Zindagi Na Milegi Dobara (You don’t Live Twice) is a Hindi language ‘buddy road movie’ released in 2011. Three well-healed young Indian men come to Spain to discover themselves, and unearth a tick list of Spanish clichés. In a three-week holiday they remarkably visit the Tomatina festival in Buñol (late August) followed by the Running of the Bulls in Pamplona (early July). Surprisingly, the film won awards. There is, apparently, enough room in Alájar to stage a major Bollywood song and dance number, as Señorita was filmed here over three nights. The song seamlessly blends flamenco with Indian popular music to the benefit of neither - here is a link to it on Youtube, click on it if you must.

There is enough space for dancing, but not for a good photograph of the mostly 18th century Church of San Marcos. It is reputed to have the tallest spire in the Province of Huelva.

San Marcos, Alájar

Back at the posada I had a swim. Late September nights are cold and the unheated pool does not warm up as much during the day as I would have liked. The top 20cm of the water was pleasant, but below that – and at all depths in shaded sections - the water was bracing. Such temperatures discourage idling and I am sure a few brisk lengths did me good.

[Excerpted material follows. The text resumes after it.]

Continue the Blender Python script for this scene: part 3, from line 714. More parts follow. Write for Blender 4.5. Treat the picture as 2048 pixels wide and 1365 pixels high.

A few brisk lengths, Alájar

Dinner at the Posada de San Marcos, Alájar (2)

Again, we ate at the congenial, if non-Spanish time of 7.30, again we ate outside, with a pullover to hand (the temperature drops swiftly when the sun goes down) and again Lucy provided us with a memorable meal.

The chicken liver and chestnut paté, home produced from local ingredients, gave the chestnut as prominent a role as the meat; unusual perhaps, but very good indeed. I always like a bean stew and Lucy’s chick pea stew with chorizo and morcilla (black pudding) was spot on. Dessert was a lemon and almond pastry.

Chicken liver and chestnut paté, Posada de San Marcos, Alájar

After another bottle of the house red, a light organic tempranillo perfect for swilling rather than sipping, we retired, happy with our meal and, indeed, our whole day.